Back in the day, however, Riverdance was playing at the Orpheum Theatre in downtown Minneapolis with McMahon belting out “Home and the Heartland” and other soaring, pounding favorites.

That’s where McMahon, now 38, met her future husband, Ben Craig, who worked at the theater.

“His title was Artist Relations,” she says with a laugh, “which was ironic.”

Craig took the Riverdance singers out for an evening of fun at nearby Lee’s Liquor Lounge.

“That’s where we got to know each other and know how to do some swing dancing.”

The couple still occasionally steps out, she says, when she’s not busy with her career and he’s not busy playing with his rockabilly band, Stockcar Named Desire, and they’re both not busy taking care of their 2-year-old.

This note’s for you

McMahon will be joined onstage at the Cedar by Zack Kline on fiddle, Karen Mueller on guitar and autoharp, Marc Anderson on percussion, Jenny Russ (backing vocals) and Irish stepdancers Cassia and Jenna Gille.

Tickets for the show are $20 in advance; $24 on the day of the show.

Doors open at 7 p.m. for a reception for ticketholders sponsored by Guinness. Translation: free, black beer.

McMahon won’t be partaking of any brew before the show, however. She says the stuff isn’t conducive to making her style of Irish music.
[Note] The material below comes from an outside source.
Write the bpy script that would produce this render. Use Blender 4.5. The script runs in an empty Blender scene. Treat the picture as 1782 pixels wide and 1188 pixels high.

“I’ve got a really high voice and if I have something to drink, it just doesn’t work really well,” she says, breaking into laughter. “I admire people who can get up after a couple of pints. It’s never something for me to do, I know from past experience.”

Upcoming pick

McMahon’s husband, bassist Ben Craig, rips it up in Stockcar Named Desire (listen to the band here) on Saturday, April 12 (the same night as her CD release party), 9:30 p.m., at Neisen’s Sports Bar and Grill in Savage (4851 W. 123rd St.). No cover charge.